El malogrado, e inolvidable, Andrés Montés, acuñó la expresión "Tiqui taca" para ensalzar el juego de nuestra selección allá por el 2006 cuando Luis Aragonés intentaba cambiar la expresión del equipo. Eran días turbios, la opinión se encontraba dividida y el seleccionador había decidido apostar por un sólo rumbo. Durante años anduvimos turbados por la falta de esencia y el equipo caminaba sin un estilo que lo identificase; quisimos ser furia con Clemente, expresionismo con Camacho y mezcla con Sáez. Lo único que hicimos fue coleccionar fracasos, regresos angustiosos y una colección de titulares para olvidar.

Pero el camino de Luis era el correcto. España era el germen de una generación de inolvidables centrocampistas. Si durante años anduvimos admirando las maravillosas pandillas que habían formado sobre el césped Genghini, Giresse, Tigana y Platini o Falcao, Sócrates, Zico y Cerezo, no entendíamos porque nosotros no podíamos sentar cátedra histórica con Xabi, Xavi, Iniesta y Silva ¿Acaso los nuestros eran peores que aquellos? Ni lo eran, ni lo desaprovechamos. El despechado Luis retomó su apuesta, el equipo comenzó a ganar y en el triunfo se consolidó un estilo.

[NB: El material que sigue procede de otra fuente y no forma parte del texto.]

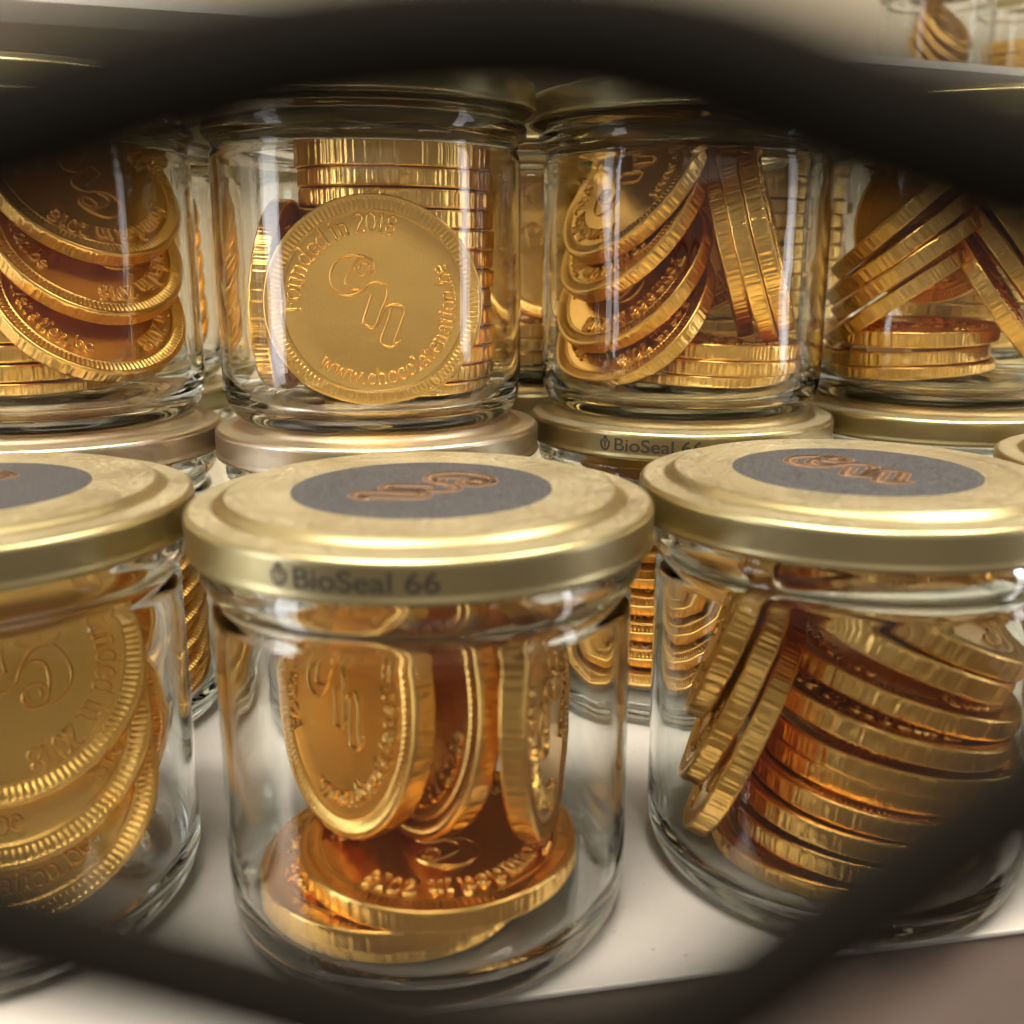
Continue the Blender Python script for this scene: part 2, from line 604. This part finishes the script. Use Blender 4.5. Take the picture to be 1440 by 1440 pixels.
lid_me = {k: mesh_from('lid_' + k, lv, lf, k) for k in ('lid', 'lid_pale')}
sv, sf = lathe([(0, 68.44), (10, 68.44), (19.3, 68.44), (19.5, 68.40), (19.5, 68.3)], 96)
sticker_me = mesh_from('round_sticker', sv, sf, 'sticker')
v, f = ribbon(monogram_lines(25.0, -38), 2.3, 0.03, 68.445, 0.9)
sticker_mono_me = mesh_from('sticker_monogram', v, f, 'copper_ink')


def lid_print():
    """The flat printed words, bent round the skirt of the lid."""
    cu = bpy.data.curves.new('print', 'FONT')
    cu.body = 'BioSeal 66'
    cu.size = 5.0
    cu.offset = 0.045
    cu.space_character = 0.98
    to = bpy.data.objects.new('print', cu)
    C.objects.link(to)
    dg = bpy.context.evaluated_depsgraph_get()
    me = bpy.data.meshes.new_from_object(to.evaluated_get(dg))
    bpy.data.objects.remove(to)
    vs = [tuple(p.co) for p in me.vertices]
    fs = [tuple(p.vertices) for p in me.polygons]
    x0 = min(p[0] for p in vs)
    x1 = max(p[0] for p in vs)
    k = 18.4 / (x1 - x0)
    vs = [((p[0] - x0) * k + 3.4, p[1] * k, 0) for p in vs]
    # the small ear-of-grain mark before the words
    mark = [(catmull([(0.3, 2.4), (0.25, 1.2), (0.7, 0.25), (1.2, 0.0), (1.7, 0.25), (2.15, 1.2), (2.1, 2.4)], 4), 1.3),
            ([(1.2, 0.5), (1.2, 2.1)], 1.0), (catmull([(1.2, 1.9), (0.75, 2.3), (0.7, 2.9)], 4), 1), (catmull([(1.2, 1.9), (1.65, 2.3), (1.7, 2.9)], 4), 1),
            ([(1.2, 2.5), (1.2, 3.5)], 1.2), (catmull([(1.2, 2.7), (0.9, 3.1), (0.95, 3.5)], 3), .8), (catmull([(1.2, 2.7), (1.5, 3.1), (1.45, 3.5)], 3), .8)]
    mv, mf = ribbon(mark, 0.34, 0.0, 0, 1.0)
    b = len(vs)
    vs += mv
    fs += [tuple(i + b for i in q) for q in mf]
    R = 34.74
    out = []
    for x, y, z in vs:
        a = (x - 11.4) / R
        out.append((R * math.sin(a), -R * math.cos(a), 63.0 + y * 0.82))
    return mesh_from('lid_print', out, fs, 'ink', False)


print_me = lid_print()


def jar(pos, layer, label, lid='lid', turn=180.0, sticker_turn=0.0):
    e = bpy.data.objects.new('coin_jar', None)
    C.objects.link(e)
    e.empty_display_size = 0.01
    e.location = (pos[0] * S, pos[1] * S, layer * Z * S)
    e['label'] = label
    e['category'] = 'jar'
    e['group'] = 'lidded glass jars of gold coins'
    link('glass_body', glass_me, e)
    l = link('lid', lid_me[lid], e)
    l.rotation_euler.z = math.radians(turn)
    link('printed_lettering', print_me, l)
    s = link('round_sticker', sticker_me, l)
    m = link('sticker_monogram', sticker_mono_me, l)
    s.rotation_euler.z = m.rotation_euler.z = math.radians(sticker_turn - turn)
    return e


#BEGIN_DATA
SCALE = {'F0': 1.08, 'F1': 1.10, 'F2': 1.07, 'B2': 1.06, 'B3': 1.05}     # the front jars hold slightly wider coins
FAR = 189.0 / 68.6            # height of the upper shelf behind, in jar heights
JARS = {
    # key: (x, y), layer, label, words for its coins' labels, lid, turn of the print, turn of the sticker
    'F0': ((-84.0, 154.0), 0, 'jar cut off by the left edge of the picture in the front row', 'front left jar', 'lid', 150, 10),
    'F1': ((-13.5, 154.4), 0, 'front row jar in the middle, its lid printed with dark lettering', 'front middle jar', 'lid', -9, -40),
    'F2': ((55.8, 167.7), 0, 'front row jar at right standing near the shelf edge', 'front right jar', 'lid', 170, 32),
    'F3': ((123.5, 183.0), 0, 'jar at the far right of the front row, only a sliver in view', 'far right front jar', 'lid', 160, 50),
    'A1': ((-98.8, 225.5), 0, 'lower back jar in the gap left of the front middle jar', 'lower jar behind the left gap', 'lid_pale', 200, 0),
    'A2': ((-29.1, 227.8), 0, 'lower back jar hidden behind the front middle jar, pale lid in view', 'hidden lower middle jar', 'lid_pale', 200, 0),
    'A3': ((39.2, 244.3), 0, 'lower back jar with black lettering on its lid, behind the right gap', 'lower jar behind the right gap', 'lid', -18, 0),
    'A4': ((106.5, 261.5), 0, 'lower back jar at right, only its bright gold lid in view', 'lower back jar at right', 'lid', 190, 0),
    'B1': ((-98.8, 225.5), 1, 'upper jar at the left edge of the picture', 'first upper jar', 'lid', 190, 0),
    'B2': ((-29.9, 227.8), 1, 'upper jar with one whole coin face showing at its front', 'second upper jar', 'lid', 190, 0),
    'B3': ((38.6, 244.0), 1, 'upper jar right of the one with the whole coin face', 'third upper jar', 'lid', 190, 0),
    'B4': ((106.0, 261.5), 1, 'upper jar at the right edge of the picture', 'fourth upper jar', 'lid', 190, 0),
    'C1': ((-113.0, 296.0), 0, 'lower jar far back, its lid seen between the two left upper jars', 'far back lower left jar', 'lid', 190, 0),
    'C2': ((5.0, 306.5), 0, 'lower jar far back, its lid seen between the two middle upper jars', 'far back lower middle jar', 'lid', 190, 0),
    'C3': ((73.0, 322.0), 0, 'lower jar far back, its lid seen between the two right upper jars', 'far back lower right jar', 'lid', 190, 0),
    'D1': ((-113.0, 296.0), 1, 'far back jar seen between the two left upper jars', 'far back left jar', 'lid', 190, 0),
    'D2': ((5.0, 306.5), 1, 'far back jar with a coin face seen between the two middle upper jars', 'far back middle jar', 'lid', 190, 0),
    'D3': ((73.0, 322.0), 1, 'far back jar seen between the two right upper jars', 'far back right jar', 'lid', 190, 0),
    'C4': ((-54.0, 342.0), 0, 'lower jar farthest back, hidden behind the second upper jar', 'farthest lower jar', 'lid', 190, 0),
    'D4': ((-54.0, 342.0), 1, 'jar farthest back, glimpsed through the second upper jar', 'farthest jar', 'lid', 190, 0),
    'C5': ((143.0, 333.0), 0, 'lower jar far back, hidden behind the fourth upper jar', 'far back lower jar at right', 'lid', 190, 0),
    'D5': ((143.0, 333.0), 1, 'jar far back, glimpsed through the fourth upper jar', 'far back jar at right', 'lid', 190, 0),
    'C6': ((39.0, 378.0), 0, 'lower jar at the very back behind the third upper jar', 'rearmost lower jar', 'lid', 190, 0),
    'D6': ((39.0, 378.0), 1, 'jar at the very back, glimpsed through the third upper jar', 'rearmost jar', 'lid', 190, 0),
    'E0': ((-183.0, 505.0), FAR, 'blurred jar on the upper shelf at the upper left corner of the picture', 'upper left corner jar', 'lid', 190, 0),
    'E3': ((-250.0, 481.0), FAR, 'blurred jar on the upper shelf cut off by the left edge', 'upper shelf jar at left', 'lid', 190, 0),
    'E1': ((249.0, 665.0), FAR, 'blurred jar on the upper shelf at upper right, a coin leaning inside', 'blurred upper shelf jar at right', 'lid', 190, 0),
    'E2': ((314.0, 688.0), FAR, 'blurred jar cut off by the upper right corner of the picture', 'upper right corner jar', 'lid', 190, 0),
}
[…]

Partidos como el de anoche sirven para reconciliarse con los sueños. El rival, que a priori podía sonar a Cenicienta y a posteriori suena a pluff, era, ni más ni menos, que un semifinalista de la Copa de América, más concretamente, el equipo que se quedó a un penalti de alcanzar la final. Podríamos hablar de Arango, de Rosales, de Amorebieta, de Miku, de Rondón, de jugadores de un país que hace diez años era comparsa y ahora ocupan titularidades en ligas de alto nivel, pero sería un error citar al contrario para dejar de hablar de los nuestros. Porque los nuestros no son solamente muy buenos, son los mejores.

Basta ver una combinación entre Iniesta y Silva para darse cuenta de que en el fútbol, lo más sencillo es lo más complicado. El ejercicio de precisión y coordinación de anoche solamente es semejante a un sueño perfecto; miles de veces hemos imaginado la jugada ideal, esa en la que seis tipos se asocian al primer toque y filtra el balón entre la defensa contraria para regalársela al delantero centro. El tercer gol de anoche fue pura magia. Antes habían abierto la lata nuestros dos pequeños genios de aspecto frágil y esencia mágica. En ellos vive el fútbol de verdad, en Cesc vive el vértigo del penúltimo pase siempre en la dirección correcta, en Xabi Alonso vive una brújula que siempre encuentra el norte aún mirando hacia el sur y en Busquets vive el rigor táctico en estado puro. Puede que no ganemos la Eurocopa, pero quien quiera derrotarnos va a tener que jugar muy bien al fútbol. Y hacerlo mejor que nosotros es prácticamente imposible.